* **Scenes as source code**
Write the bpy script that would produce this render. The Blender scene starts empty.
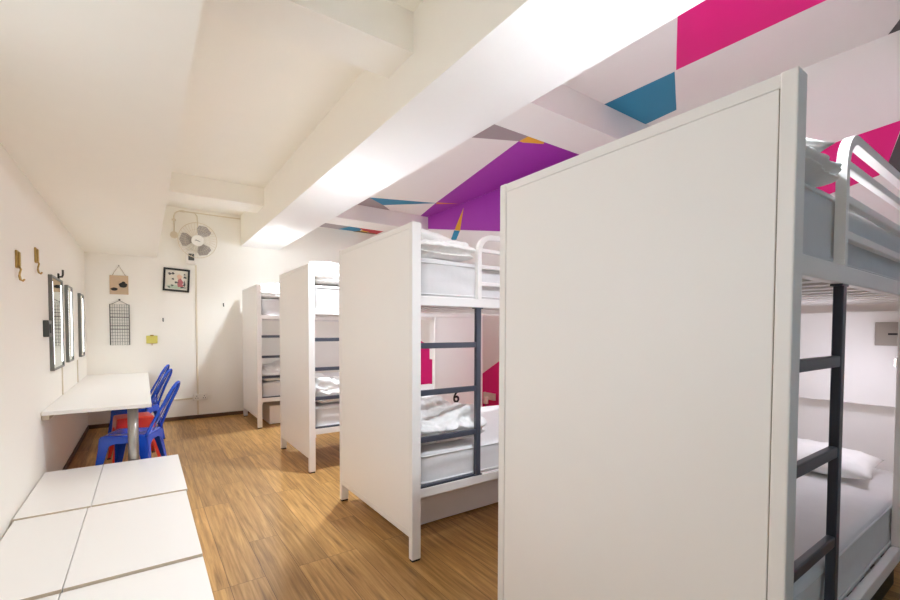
import bpy, bmesh, math, random
from mathutils import Vector, Matrix, noise
S = bpy.context.scene
COL = S.collection
PI = math.pi
R = math.radians

# ------------------------------------------------------------------ camera
cam_d = bpy.data.cameras.new('camera')
cam = bpy.data.objects.new('camera', cam_d); COL.objects.link(cam)
yaw, pitch, roll = R(33.917), R(-1.719), R(0.121)
fw = Vector((math.sin(yaw) * math.cos(pitch), math.cos(yaw) * math.cos(pitch), math.sin(pitch)))
rt0 = Vector((math.cos(yaw), -math.sin(yaw), 0)); up0 = rt0.cross(fw)
rt = rt0 * math.cos(roll) + up0 * math.sin(roll)
up = up0 * math.cos(roll) - rt0 * math.sin(roll)
m = Matrix((rt, up, -fw)).transposed().to_4x4()
m.translation = Vector((0, 0, 1.35))
cam.matrix_world = m
cam_d.sensor_width = 36; cam_d.sensor_fit = 'HORIZONTAL'
cam_d.lens = 430.957 / 900 * 36
cam_d.shift_x = (450 - 433.699) / 900
cam_d.shift_y = (342.986 - 300) / 900
cam_d.clip_start = 0.02
S.camera = cam

# ------------------------------------------------------------------ world, exposure
w = bpy.data.worlds.new('world'); S.world = w; w.use_nodes = True
w.node_tree.nodes['Background'].inputs[0].default_value = (0.90, 0.95, 1.0, 1)
w.node_tree.nodes['Background'].inputs[1].default_value = 1.8
S.view_settings.view_transform = 'Standard'; S.view_settings.look = 'None'
S.view_settings.exposure = 0.30; S.view_settings.gamma = 1.0
S.view_settings.use_curve_mapping = False
S.cycles.max_bounces = 20; S.cycles.diffuse_bounces = 16
LAMP_W = 156.0         # each ceiling downlight
SPILL_W = 8.0          # its diffuser's sideways spill
READ_W = 2.4          # each bunk reading lamp
MIRROR_W = 1.0         # LED strips of each mirror

# ------------------------------------------------------------------ materials
def lin(c):
    return tuple(((x / 255) / 12.92 if x / 255 <= .04045 else ((x / 255 + .055) / 1.055) ** 2.4) for x in c) + (1,)

def mat(name, rgb, rough=.5, metal=0.0, bump=0.0, bscale=40, vary=0.0, spec=.5, coat=0.0):
    M = bpy.data.materials.new(name); M.use_nodes = True
    nt = M.node_tree; b = nt.nodes['Principled BSDF']
    b.inputs['Roughness'].default_value = rough; b.inputs['Metallic'].default_value = metal
    b.inputs['Specular IOR Level'].default_value = spec
    b.inputs['Coat Weight'].default_value = coat
    tc = nt.nodes.new('ShaderNodeTexCoord')
    n = nt.nodes.new('ShaderNodeTexNoise'); n.inputs['Scale'].default_value = bscale; n.inputs['Detail'].default_value = 4
    nt.links.new(tc.outputs['Object'], n.inputs['Vector'])
    ramp = nt.nodes.new('ShaderNodeMix'); ramp.data_type = 'RGBA'
    c = lin(rgb)
    ramp.inputs[6].default_value = tuple(max(0, x * (1 - vary)) for x in c[:3]) + (1,)
    ramp.inputs[7].default_value = tuple(min(1, x * (1 + vary)) for x in c[:3]) + (1,)
    nt.links.new(n.outputs['Fac'], ramp.inputs[0]); nt.links.new(ramp.outputs[2], b.inputs['Base Color'])
    if bump:
        bp = nt.nodes.new('ShaderNodeBump'); bp.inputs['Strength'].default_value = bump; bp.inputs['Distance'].default_value = .01
        nt.links.new(n.outputs['Fac'], bp.inputs['Height']); nt.links.new(bp.outputs['Normal'], b.inputs['Normal'])
    return M

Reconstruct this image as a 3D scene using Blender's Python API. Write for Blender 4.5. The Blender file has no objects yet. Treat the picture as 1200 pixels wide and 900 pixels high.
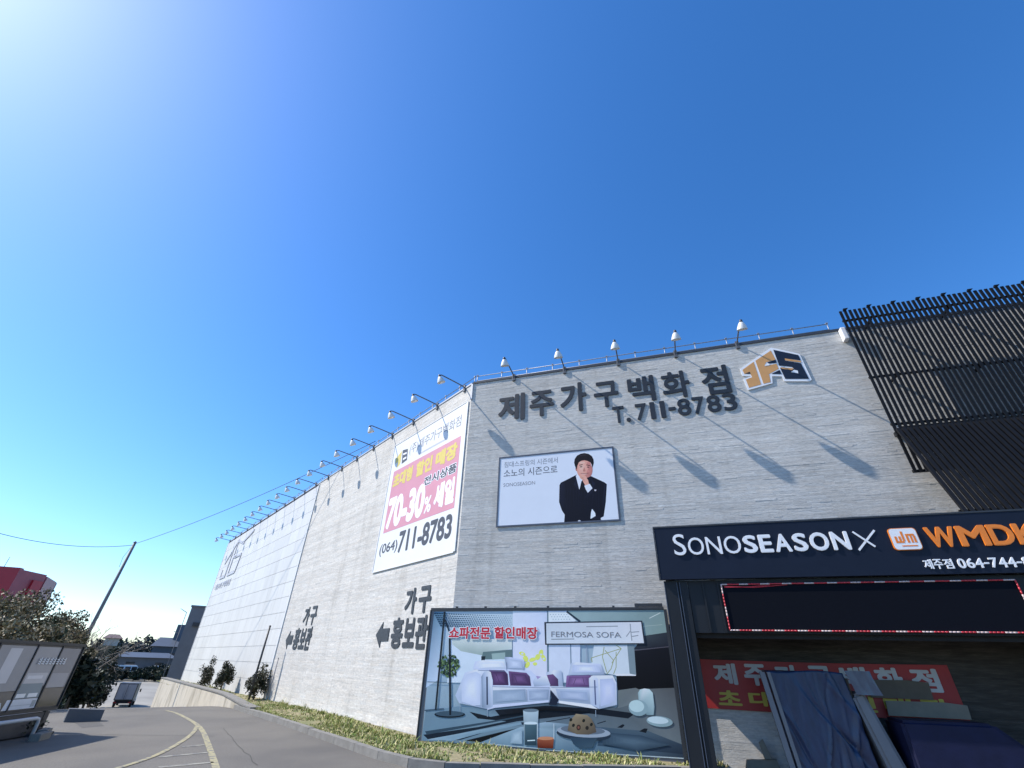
import bpy, bmesh, math, random
from mathutils import Vector, Matrix
R_ = random.Random(7)
rad = math.radians
scene = bpy.context.scene
COL = scene.collection

# ------------------------------------------------------------------ measured camera
FPX = 529.33; PITCH = rad(32.09); ROLL = rad(1.867)
EYE = Vector((0, 0, 1.6))
fw = Vector((0, math.cos(PITCH), math.sin(PITCH)))
up0 = Vector((0, -math.sin(PITCH), math.cos(PITCH)))
r0 = Vector((1, 0, 0))
cr = math.cos(ROLL) * r0 + math.sin(ROLL) * up0
cu = -math.sin(ROLL) * r0 + math.cos(ROLL) * up0

def ray(px, py):
    return ((px - 600) * cr - (py - 450) * cu + FPX * fw).normalized()
def at(px, py, D):
    d = ray(px, py); return EYE + d * (D / math.hypot(d.x, d.y))
def onz(px, py, z):
    d = ray(px, py); return EYE + d * ((z - EYE.z) / d.z)

# wall frames: x runs right along the wall, -y points out of the wall, z up
AF = rad(71.76); AL = rad(39.788)
K = Vector((-1.37, 13.39, 0))
dF = Vector((math.sin(AF), -math.cos(AF), 0))
dL = Vector((-math.sin(AL), math.cos(AL), 0))
Z = Vector((0, 0, 1))
def frame(xa, o=K):
    ya = Z.cross(xa)
    return Matrix(((xa.x, ya.x, 0, o.x), (xa.y, ya.y, 0, o.y), (0, 0, 1, o.z), (0, 0, 0, 1)))
FF = frame(dF); FL = frame(-dL)
def unproj(fr, px, py, off=0.0):
    """pixel -> (u, z) on the plane lying `off` metres in front of the wall of that frame"""
    n = -(fr.to_3x3() @ Vector((0, 1, 0))); k = fr.translation
    d = ray(px, py); t = ((k + n * off - EYE).dot(n)) / d.dot(n)
    p = fr.inverted() @ (EYE + d * t); return p.x, p.z
tR = Vector((dL.y, -dL.x, 0))            # right of the lane direction
def ST(s, t, z=0.0):
    return Vector((dL.x * s + tR.x * t, dL.y * s + tR.y * t, z))
def st_of(p): return p.x * dL.x + p.y * dL.y, p.x * tR.x + p.y * tR.y
def sm(a, b, x):
    x = min(1, max(0, (x - a) / (b - a))); return x * x * (3 - 2 * x)
def terrain(s):
    return -3.0 * sm(21.5, 56, s) + 1.3 * sm(72, 98, s)
def gz(p):
    return terrain(st_of(p)[0])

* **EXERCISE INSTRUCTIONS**
Up to and including the line containing "R = math.radians", quote each line of the entries above from the very first, please, exactly and without images.

* **FULL SOLUTION**
Write the bpy script that would produce this render. The Blender scene starts empty.
import bpy, bmesh, math, random
from mathutils import Vector, Matrix, noise
S = bpy.context.scene
COL = S.collection
PI = math.pi
R = math.radians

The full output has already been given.